The Premier League is essentially where the money lies. These are the blue bloods of the game.

Newly promoted Huddersfield Town will benefit from the windfall “with clubs standing to earn a revenue uplift of at least £170 million from promotion to the Premier League, rising to over £290 million if they survive one season”.

The Premier League continues to boom after competition between broadcasters drove the overall value for domestic TV rights for the 2016-19 cycle to more than £5.14 billion over three seasons.

At the other end of the footballing social spectrum are the clothcap players in the lower divisions.

Clubs like League Two outfit the reconstituted Accrington Stanley lead a far less privileged life – and could suffer even further financial plight if a call to scrap the League Cup gains momentum.

Andy Holt, chair of the Accies, spelt it out.

“Success in the League Cup and FA Cup are the very things that keep clubs like ours going.

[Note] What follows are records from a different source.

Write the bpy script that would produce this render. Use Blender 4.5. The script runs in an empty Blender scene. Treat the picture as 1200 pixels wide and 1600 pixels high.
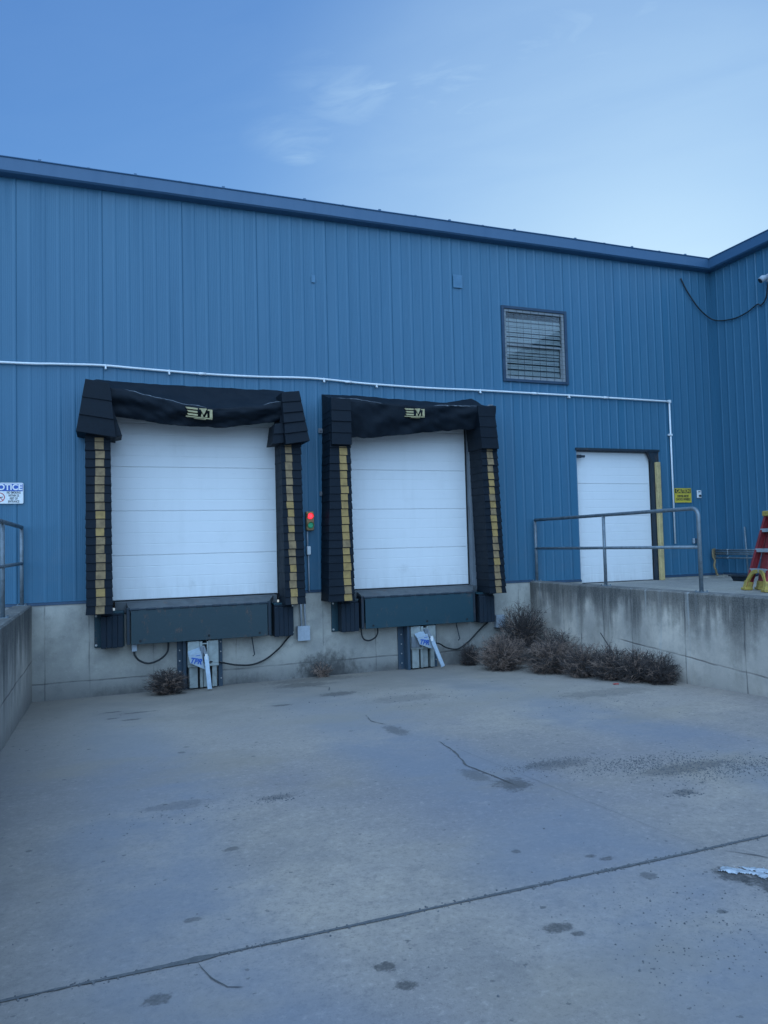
import bpy, bmesh, math, random
from mathutils import Vector, Matrix, noise
R = math.radians
random.seed(7)
S = bpy.context.scene
COL = S.collection

# ------------------------------------------------------------------ helpers
def link(o, parent=None):
    COL.objects.link(o)
    if parent: o.parent = parent
    return o

def tag(o, label=None, cat=None, group=None, kind=None):
    if label: o['label'] = label
    if cat: o['category'] = cat
    if group: o['group'] = group
    if kind: o['kind'] = kind
    return o

def thing(name, label, cat, loc=(0, 0, 0), group=None):
    o = bpy.data.objects.new(name, None)
    o.empty_display_size = .2
    o.location = loc
    link(o)
    return tag(o, label, cat, group)

class MB:
    """collects faces in WORLD coordinates and links them as one mesh object"""
    def __init__(s): s.v = []; s.f = []; s.m = []
    def face(s, idx, mi=0): s.f.append(idx); s.m.append(mi)
    def quad(s, a, b, c, d, mi=0):
        n = len(s.v); s.v += [a, b, c, d]; s.face((n, n+1, n+2, n+3), mi)
    def hexa(s, p, mi=0):
        """p: 8 points, bottom ring 0-3, top ring 4-7"""
        n = len(s.v); s.v += [tuple(q) for q in p]
        for q in ((0,3,2,1),(4,5,6,7),(0,1,5,4),(1,2,6,5),(2,3,7,6),(3,0,4,7)):
            s.face(tuple(n+i for i in q), mi)
    def box(s, x0, x1, y0, y1, z0, z1, mi=0):
        s.hexa([(x0,y0,z0),(x1,y0,z0),(x1,y1,z0),(x0,y1,z0),(x0,y0,z1),(x1,y0,z1),(x1,y1,z1),(x0,y1,z1)], mi)
    def obox(s, a, b, w, h, up=(0,0,1), mi=0):
        """bar from a to b, width w (sideways), height h (along up)"""
        a = Vector(a); b = Vector(b); d = (b-a).normalized(); u = Vector(up)
        sd = d.cross(u).normalized(); u = sd.cross(d).normalized()
        sd *= w/2; u *= h/2
        s.hexa([a-sd-u, a+sd-u, a+sd+u, a-sd+u, b-sd-u, b+sd-u, b+sd+u, b-sd+u], mi)
    def prism(s, pts, y0, y1, mi=0):
        """polygon of (x,z), extruded in y"""
        n = len(s.v); k = len(pts)
        s.v += [(x, y0, z) for x, z in pts] + [(x, y1, z) for x, z in pts]
        s.face(tuple(range(n, n+k)), mi); s.face(tuple(range(n+2*k-1, n+k-1, -1)), mi)
        for i in range(k):
            j = (i+1) % k; s.face((n+j, n+i, n+k+i, n+k+j), mi)
    def tube(s, pts, r, seg=10, cap=True, mi=0):
        pts = [Vector(p) for p in pts]; n0 = len(s.v); N = len(pts)
        rad = r if isinstance(r, (list, tuple)) else [r]*N
        ref = None
        for i, p in enumerate(pts):
            d = (pts[min(i+1, N-1)] - pts[max(i-1, 0)]).normalized()
            if ref is None:
                ref = d.orthogonal().normalized()
            else:
                ref = (ref - d*ref.dot(d))
                ref = ref.normalized() if ref.length > 1e-6 else d.orthogonal().normalized()
            w = d.cross(ref)
            for k in range(seg):
                a = 2*math.pi*k/seg
                s.v.append(tuple(p + (ref*math.cos(a) + w*math.sin(a))*rad[i]))
        for i in range(N-1):
            for k in range(seg):
                k2 = (k+1) % seg; a = n0+i*seg; b = a+seg
                s.face((a+k, a+k2, b+k2, b+k), mi)
        if cap:
            s.face(tuple(n0+k for k in range(seg-1, -1, -1)), mi)
            s.face(tuple(n0+(N-1)*seg+k for k in range(seg)), mi)
    def cyl(s, a, b, r, seg=16, mi=0): s.tube([a, b], r, seg, True, mi)
    def grid(s, fn, nu, nv, mi=0):
        n = len(s.v)
        for j in range(nv+1):
            for i in range(nu+1): s.v.append(tuple(fn(i/nu, j/nv)))
        for j in range(nv):
            for i in range(nu):
                a = n+j*(nu+1)+i; s.face((a, a+1, a+nu+2, a+nu+1), mi)
    def build(s, name, mats, parent=None, smooth=False, bevel=0, autosmooth=None):
        me = bpy.data.meshes.new(name)
        org = Vector(parent_world(parent)) if parent else Vector((0, 0, 0))
        me.from_pydata([tuple(Vector(v)-org) for v in s.v], [], s.f)
        mats = mats if isinstance(mats, (list, tuple)) else [mats]
        for m in mats: me.materials.append(m)
        if len(mats) > 1: me.polygons.foreach_set('material_index', s.m)
        if smooth: me.polygons.foreach_set('use_smooth', [True]*len(me.polygons))
        me.update()
        o = bpy.data.objects.new(name, me); link(o, parent)
        if bevel:
            b = o.modifiers.new('bevel', 'BEVEL'); b.width = bevel; b.segments = 2; b.limit_method = 'ANGLE'; b.angle_limit = R(40)
        return o

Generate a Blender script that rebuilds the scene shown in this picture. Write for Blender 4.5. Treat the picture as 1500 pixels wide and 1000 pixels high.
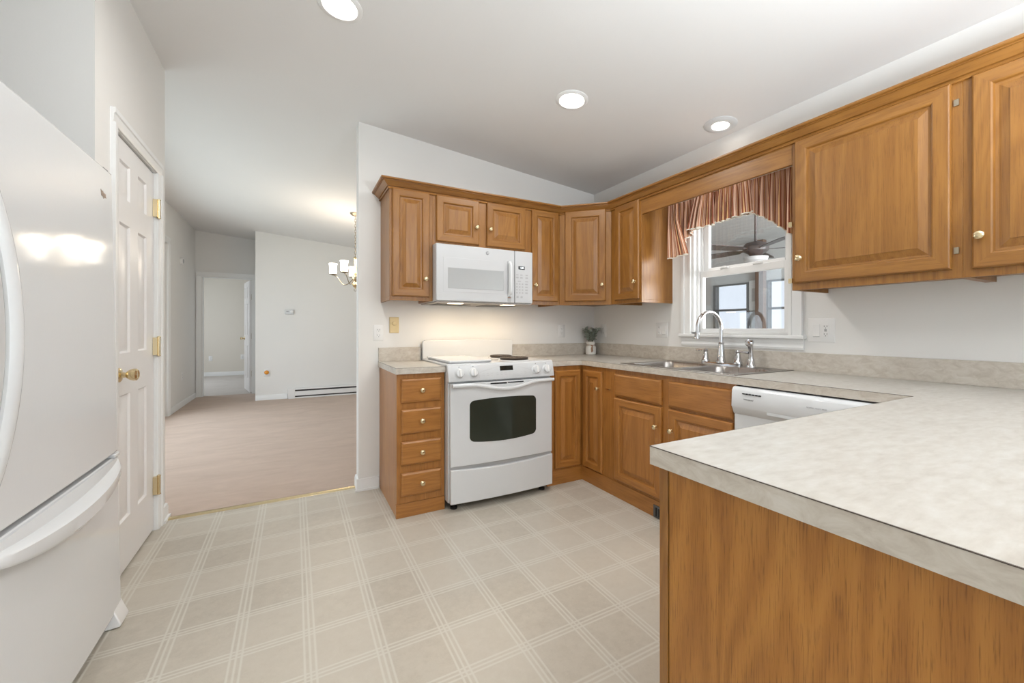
import bpy, math, random
from mathutils import Vector, Euler, Matrix
random.seed(7)
SC = bpy.context.scene
COL = SC.collection
for o in list(bpy.data.objects):
    bpy.data.objects.remove(o)

# ---------------------------------------------------------------- camera
cam_d = bpy.data.cameras.new('camera')
cam = bpy.data.objects.new('camera', cam_d); COL.objects.link(cam)
cam_d.sensor_width = 36.0
cam_d.lens = 605.775 / 1500 * 36.0
cam_d.shift_x = -13.2 / 1500
cam_d.shift_y = -18.74 / 1500
cam_d.clip_start = 0.02
cam.location = (-2.514, -3.136, 1.152)
cam.rotation_euler = (math.radians(90), 0.0, math.radians(-28.702))
SC.camera = cam

# ---------------------------------------------------------------- world, exposure
SC.view_settings.view_transform = 'Standard'
SC.view_settings.look = 'None'
SC.view_settings.gamma = 1.0
SC.view_settings.use_curve_mapping = False
SC.view_settings.exposure = 0.19
wd = bpy.data.worlds.new('overcast_sky'); SC.world = wd; wd.use_nodes = True
wd.node_tree.nodes['Background'].inputs['Color'].default_value = (0.86, 0.88, 1.0, 1)
wd.node_tree.nodes['Background'].inputs['Strength'].default_value = 1.15

def area(name, loc, rot, sx, sy, watts, color, shape='RECTANGLE', spread=math.pi):
    d = bpy.data.lights.new(name, 'AREA'); d.shape = shape; d.size = sx; d.size_y = sy
    d.energy = watts; d.color = color; d.spread = spread
    o = bpy.data.objects.new(name, d); COL.objects.link(o)
    o.location = loc; o.rotation_euler = rot
    return o
R90 = math.pi / 2
DAY = (0.82, 0.91, 1.0)
# daylight through the glazed patio door of the living room; added fills follow
area('daylight_patio_door', (-4.20, 2.15, 1.15), (0, -R90, 0), 2.2, 3.2, 58, DAY)
area('front_window_fill', (-1.75, -5.45, 1.35), (R90, 0, 0), 2.5, 1.6, 24, DAY)  # added fill, placed at a made-up window behind the camera
area('bedroom_fill', (-5.65, 7.4, 1.4), (0, -R90, 0), 1.3, 1.3, 34, DAY)  # added fill for the bedroom, placed at an unseen invented opening
area('sunroom_fill', (1.8, -3.38, 1.2), (R90, 0, 0), 3.0, 2.0, 250, (0.98, 0.98, 1.0))  # added fill to brighten the sunroom; the end wall has no opening
# added area light behind the camera, aimed up to brighten the ceiling
area('ceiling_fill', (-1.45, -3.75, 1.45), (math.pi, 0, 0), 0.5, 0.5, 98, (0.87, 0.935, 1.0))

# ---------------------------------------------------------------- materials
class NT:
    def __init__(s, name):
        s.m = bpy.data.materials.new(name); s.m.use_nodes = True
        s.t = s.m.node_tree; s.b = s.t.nodes['Principled BSDF']; s.out = s.t.nodes['Material Output']
    def n(s, typ, **kw):
        nd = s.t.nodes.new(typ)
        for k, v in kw.items():
            if k.startswith('i_'):
                key = k[2:]; key = int(key) if key.isdigit() else key.replace('_', ' ')
                if isinstance(v, bpy.types.NodeSocket): s.t.links.new(v, nd.inputs[key])
                else: nd.inputs[key].default_value = v
            else: setattr(nd, k, v)
        return nd
    def link(s, a, b): s.t.links.new(a, b)
    def math(s, op, a, b=None, c=None):
        nd = s.t.nodes.new('ShaderNodeMath'); nd.operation = op
        for i, v in enumerate((a, b, c)):
            if v is None: continue
            if isinstance(v, bpy.types.NodeSocket): s.t.links.new(v, nd.inputs[i])
            else: nd.inputs[i].default_value = v
        return nd.outputs[0]
    def mix(s, f, a, b):
        nd = s.t.nodes.new('ShaderNodeMix'); nd.data_type = 'RGBA'
        for i, v in ((0, f), (6, a), (7, b)):
            if isinstance(v, bpy.types.NodeSocket): s.t.links.new(v, nd.inputs[i])
            else: nd.inputs[i].default_value = v if i == 0 else (*v, 1)
        return nd.outputs[2]
    def ramp(s, f, pts):
        nd = s.t.nodes.new('ShaderNodeValToRGB'); el = nd.color_ramp.elements
        while len(el) < len(pts): el.new(0.5)
        for e, (p, c) in zip(el, pts): e.position = p; e.color = (*c, 1)
        s.t.links.new(f, nd.inputs[0]); return nd.outputs[0]
    def noise(s, vec, scale, detail=3, rough=0.5, dist=0.0):
        nd = s.n('ShaderNodeTexNoise'); nd.inputs['Scale'].default_value = scale
        nd.inputs['Detail'].default_value = detail; nd.inputs['Roughness'].default_value = rough
        nd.inputs['Distortion'].default_value = dist
        if vec is not None: s.link(vec, nd.inputs['Vector'])
        return nd.outputs[0]
    def mapping(s, vec, scale=(1, 1, 1), loc=(0, 0, 0)):
        nd = s.n('ShaderNodeMapping'); nd.inputs['Scale'].default_value = scale; nd.inputs['Location'].default_value = loc
        s.link(vec, nd.inputs['Vector']); return nd.outputs[0]
    def bump(s, h, strength, dist=0.01):
        nd = s.n('ShaderNodeBump'); nd.inputs['Strength'].default_value = strength; nd.inputs['Distance'].default_value = dist
        s.link(h, nd.inputs['Height']); s.link(nd.outputs[0], s.b.inputs['Normal'])
    def color(s, c):
        if isinstance(c, bpy.types.NodeSocket): s.link(c, s.b.inputs['Base Color'])
        else: s.b.inputs['Base Color'].default_value = (*c, 1)
    def set(s, **kw):
        for k, v in kw.items():
            key = k.replace('_', ' ')
            if isinstance(v, bpy.types.NodeSocket): s.link(v, s.b.inputs[key])
            else: s.b.inputs[key].default_value = v
        return s

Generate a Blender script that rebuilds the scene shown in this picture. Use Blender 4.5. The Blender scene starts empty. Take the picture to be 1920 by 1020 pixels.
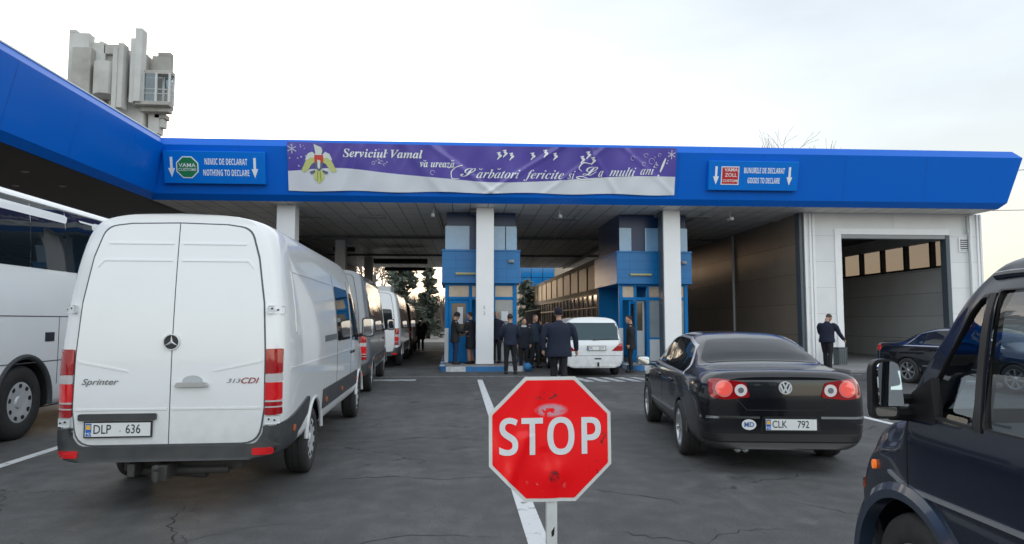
import bpy, bmesh, math, random
import numpy as np
from mathutils import Vector, Matrix
from mathutils.bvhtree import BVHTree
from mathutils.geometry import tessellate_polygon
R = math.radians
rnd = random.Random(7)
sc = bpy.context.scene
COL = sc.collection
# ------------------------------------------------------------ camera
cd = bpy.data.cameras.new('camera'); cam = bpy.data.objects.new('camera', cd); COL.objects.link(cam)
cd.sensor_width = 36; cd.lens = 24.0; cd.clip_start = 0.05; cd.clip_end = 5000
cam.location = (0, 0, 1.6)
cam.rotation_euler = (R(90 + 4.11), 0, R(-4.9))
cd.dof.use_dof = True; cd.dof.focus_distance = 4.6; cd.dof.aperture_fstop = 9.0
sc.camera = cam
# ------------------------------------------------------------ sky, sun, exposure
SUN_EL, SUN_AZ = 4.0, -24.0          # degrees; azimuth from +Y, negative = to the left
w = bpy.data.worlds.new('World'); sc.world = w; w.use_nodes = True
nt = w.node_tree; nt.nodes.clear()
sky = nt.nodes.new('ShaderNodeTexSky'); sky.sky_type = 'NISHITA'; sky.sun_disc = False
sky.sun_elevation = R(SUN_EL); sky.sun_rotation = R(SUN_AZ)
sky.air_density = 1.0; sky.dust_density = 1.5; sky.ozone_density = 1.5
hs = nt.nodes.new('ShaderNodeHueSaturation'); hs.inputs['Saturation'].default_value = 0.62
bg = nt.nodes.new('ShaderNodeBackground'); bg.inputs['Strength'].default_value = 0.15
wo = nt.nodes.new('ShaderNodeOutputWorld')
# a thin high overcast: a pale veil over the clear sky, brighter where the cloud is thin (behind the camera), peach towards the horizon
tcw = nt.nodes.new('ShaderNodeTexCoord'); sep = nt.nodes.new('ShaderNodeSeparateXYZ'); nt.links.new(tcw.outputs['Generated'], sep.inputs[0])
hz = nt.nodes.new('ShaderNodeMapRange'); hz.interpolation_type = 'SMOOTHSTEP'; hz.inputs[1].default_value = .02; hz.inputs[2].default_value = .30; nt.links.new(sep.outputs['Z'], hz.inputs[0])
vc = nt.nodes.new('ShaderNodeMix'); vc.data_type = 'RGBA'; vc.inputs['A'].default_value = (1.52, 1.33, 1.17, 1); vc.inputs['B'].default_value = (1.37, 1.42, 1.47, 1); nt.links.new(hz.outputs[0], vc.inputs['Factor'])
vm = nt.nodes.new('ShaderNodeMix'); vm.data_type = 'RGBA'; vm.inputs['Factor'].default_value = .62
nt.links.new(sky.outputs[0], hs.inputs['Color']); nt.links.new(hs.outputs[0], vm.inputs['A']); nt.links.new(vc.outputs['Result'], vm.inputs['B'])
th = nt.nodes.new('ShaderNodeMapRange'); th.inputs[1].default_value = -.4; th.inputs[2].default_value = .8; th.inputs[3].default_value = 1.36; th.inputs[4].default_value = .84; nt.links.new(sep.outputs['Y'], th.inputs[0])
cn = nt.nodes.new('ShaderNodeTexNoise'); cn.inputs['Scale'].default_value = 2.2; cn.inputs['Detail'].default_value = 5
cm = nt.nodes.new('ShaderNodeMapping'); cm.inputs['Scale'].default_value = (1, 1, 3.5); nt.links.new(tcw.outputs['Generated'], cm.inputs[0]); nt.links.new(cm.outputs[0], cn.inputs['Vector'])
cr = nt.nodes.new('ShaderNodeMapRange'); cr.inputs[1].default_value = .3; cr.inputs[2].default_value = .7; cr.inputs[3].default_value = .86; cr.inputs[4].default_value = 1.08; nt.links.new(cn.outputs['Fac'], cr.inputs[0])
mu = nt.nodes.new('ShaderNodeMath'); mu.operation = 'MULTIPLY'; nt.links.new(th.outputs[0], mu.inputs[0]); nt.links.new(cr.outputs[0], mu.inputs[1])
sc_ = nt.nodes.new('ShaderNodeVectorMath'); sc_.operation = 'SCALE'; nt.links.new(vm.outputs['Result'], sc_.inputs[0]); nt.links.new(mu.outputs[0], sc_.inputs['Scale'])
nt.links.new(sc_.outputs[0], bg.inputs[0]); nt.links.new(bg.outputs[0], wo.inputs[0])
sd = bpy.data.lights.new('sun', 'SUN'); sd.energy = 0.2; sd.angle = R(12); sd.color = (1.0, 0.72, 0.45)
sun = bpy.data.objects.new('sun', sd); COL.objects.link(sun)
_d = Vector((math.sin(R(SUN_AZ)) * math.cos(R(SUN_EL)), math.cos(R(SUN_AZ)) * math.cos(R(SUN_EL)), math.sin(R(SUN_EL))))
sun.rotation_euler = _d.to_track_quat('Z', 'Y').to_euler()
sc.view_settings.view_transform = 'Standard'; sc.view_settings.look = 'None'
sc.view_settings.exposure = 2.48; sc.view_settings.gamma = 1.0
sc.cycles.max_bounces = 8; sc.cycles.transparent_max_bounces = 16; sc.cycles.use_denoising = True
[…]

“I don’t want anyone scrapping either and we’d be crushed if they got rid of FA Cup replays.

“Without that cup revenue our finances just don’t stack up. The competition might be of little significance to the bigger clubs but it’s massive for us.

“More money has to pass down through the divisions from the Premier League to non-leagues or the skill ladder is broken, and the EFL (League) Cup helps in this regard.”

It doesn’t just help, it is vital part of the lifeblood of the game. Killing off the game’s peasantry cannot help soccer, or the Premier League blue bloods.